Some brokers have established monthly trading plans that let investors place an unlimited amount of trades in a single month whatever value may amount to. In return, brokers charge investors a monthly or annual fee for subscription. 

  • Zero or Nil Brokerage

A Demat account for beginners may be opened with a discount broker that does not charge brokerage for transactions that are categorised as delivery-based transactions. 

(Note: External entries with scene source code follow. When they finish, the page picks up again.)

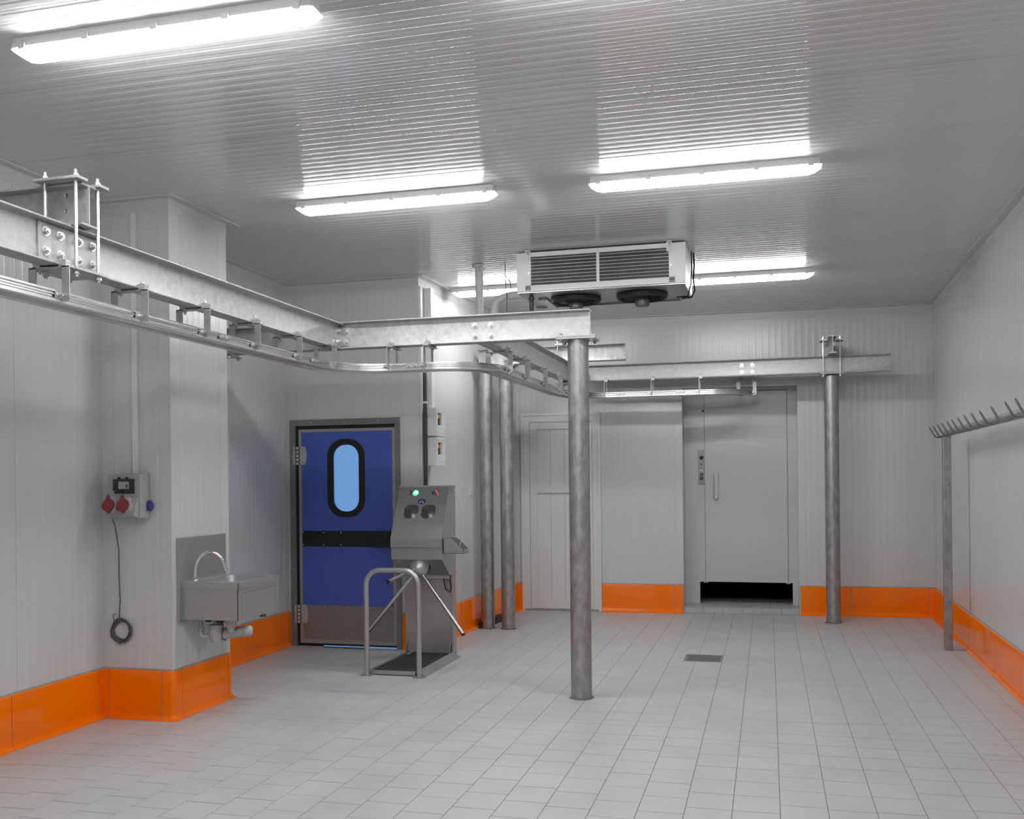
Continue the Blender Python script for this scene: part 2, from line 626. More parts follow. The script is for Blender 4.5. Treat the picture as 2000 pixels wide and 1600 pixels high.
def off(p, q, k, dn):
    p, q = V((p[0], p[1], 0)), V((q[0], q[1], 0))
    d = (q - p).normalized(); n = V((d.y, -d.x, 0))
    return p + d * k + n * dn


COVE = [(0.0, -0.085), (0.0065, -0.085), (0.0085, -0.081), (0.0065, -0.012), (0.014, -0.0035), (0.075, -0.004), (0.0785, -0.009), (0.0815, -0.0065), (0.0815, 0.0), (0.0, 0.0)]
for path in ([P0, P1, P2, P3, P4, P5, P6, P7, P8, P9],):
    for a, b in zip(path, path[1:]):
        i = path.index(a)
        pts = []
        prev = path[i - 1] if i else None
        nxt = path[i + 2] if i + 2 < len(path) else None
        mb = MB()
        full = ([prev] if prev else []) + [a, b] + ([nxt] if nxt else [])
        # mitred: sweep three legs, keep the middle one
        tmp = MB().psweep([(p[0], p[1], ZC - 0.0005) for p in full], COVE, ends=False)
        n = len(COVE)
        s0 = 1 if prev else 0
        vs = tmp.v[s0 * n:(s0 + 2) * n]
        mb.add(vs, [(k, n + k, n + (k + 1) % n, (k + 1) % n) for k in range(n)] + [tuple(range(n)), tuple(reversed(range(n, 2 * n)))])
        # screw heads
        L = (V((b[0], b[1], 0)) - V((a[0], a[1], 0))).length
        u = 0.15
        d_ = (V((b[0], b[1], 0)) - V((a[0], a[1], 0))) / L; n_ = V((d_.y, -d_.x, 0))
        while u < L - 0.1:
            p = V((a[0], a[1], ZC - 0.05)) + d_ * u
            mb.cyl(p + n_ * 0.006, p + n_ * 0.011, 0.006, 0.004, n=8)
            u += 0.45
        trim(mb)

LPROF = 0.0045


def corner_trim(prev, p, nxt, w1, w2, z0=0.33, z1=ZC - 0.08, screws=True):
    """vertical L flashing at a corner: w1 along the wall before, w2 along the wall after"""
    mb = MB()
    a = off(p, prev, w1, 0); b = off(p, nxt, w2, 0)
    path = [(a.x, a.y, 0), (p[0], p[1], 0), (b.x, b.y, 0)]
    t = 0.0065
    mb.psweep(path, [(0.0, z0), (t, z0), (t, z1), (0.0, z1)])
    if screws:
        for (q, r) in ((a, p), (b, p)):
            din = (V((p[0], p[1], 0)) - q)
            if q is a: nn = V((din.y, -din.x, 0)).normalized()
            else: nn = V((-din.y, din.x, 0)).normalized()
            c = q + din * 0.3
            z = 0.5
            while z < z1:
                mb.cyl(V((c.x, c.y, z)) + nn * t, V((c.x, c.y, z)) + nn * (t + 0.004), 0.006, 0.004, n=8)
                z += 0.62
    return trim(mb)


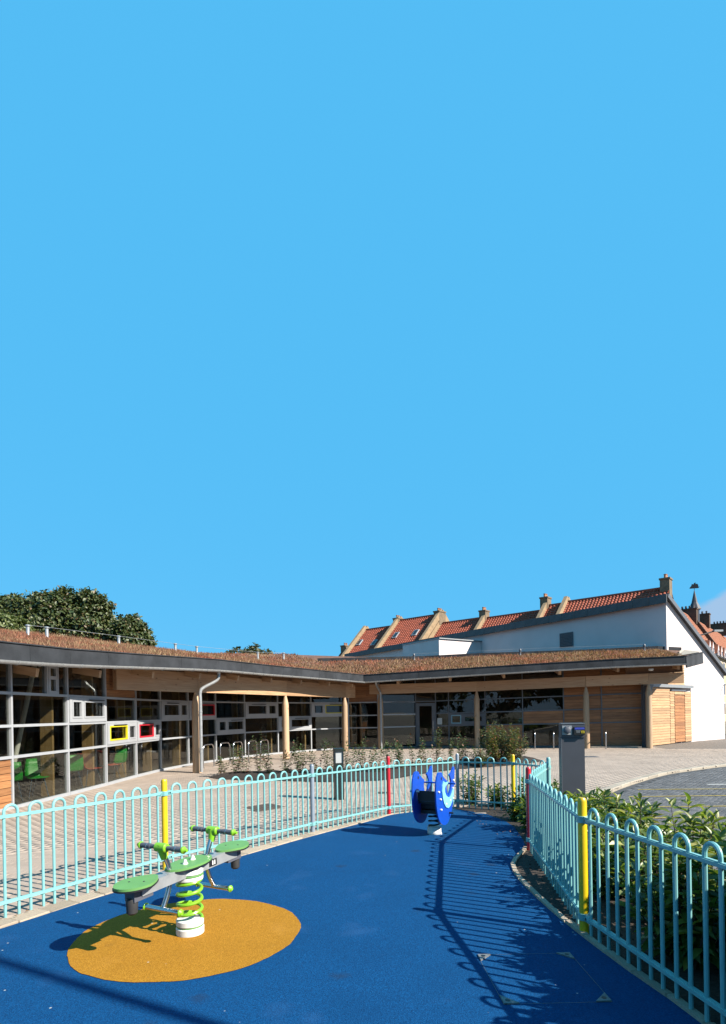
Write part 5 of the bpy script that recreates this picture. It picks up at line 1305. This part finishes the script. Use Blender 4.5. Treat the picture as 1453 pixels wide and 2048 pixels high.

Brokerage Levied For Different Types of Transactions 

Typically, there are four different types of transactions that can be carried out while trading in the share market, and each has distinct brokerage fees: 

1. Equity Delivery 

In case investors hold shares above a single day after trades, these are termed delivery-based trades. Brokerage is levied on the buying and selling activity of securities and the value of the trade. However, several brokers may not charge investors for delivery-based trades. 

2. Equity Intraday

The key to knowing how to begin trading, especially for intraday traders who close trades within a trading day, is to understand the charges for trading. If investors purchase a specific stock and sell it on the very same day, then the trade is counted as an intraday trade. Here, intraday brokerage is charged on both the purchase and sale transactions. Charges levied can be expressed as a percentage of the value of the transaction or as a flat fee; for instance, 0.1% of the turnover (Quantity of shares x price of the share) or ₹20, whichever is the lower of the two, is applicable per executed order.

3. Equity Futures

It is possible for investors to purchase stock futures (standardised contracts or agreements) and the capital that you earn or make a loss from in a futures transaction is deposited in or debited from your trading account on the very same day as the day of the trade. Here, the charges will be applicable in the same manner they do for equity intraday trades, i.e., represented as a percentage of the value of the transaction or a flat rate fee.

4. Equity Options

Equity options are trades that are a relevant portion of the derivative market, specifically in India. They act as a mechanism for investors to protect their positions and reduce potential risk. Generally,  the brokerage fee on equity options is a fixed flat charge per lot or order. What’s more, the charges for brokerage vary from one broker to the other. Besides the brokerage that is charged, some additional charges are legally mandated and enforced by the concerned regulatory authority/exchange. 

Successful Trading

A Demat account for beginners or one that is used by experienced traders and investors has certain charges applicable when investors engage in trading transactions. These must be understood by investors if they wish to make their trading potentially profitable.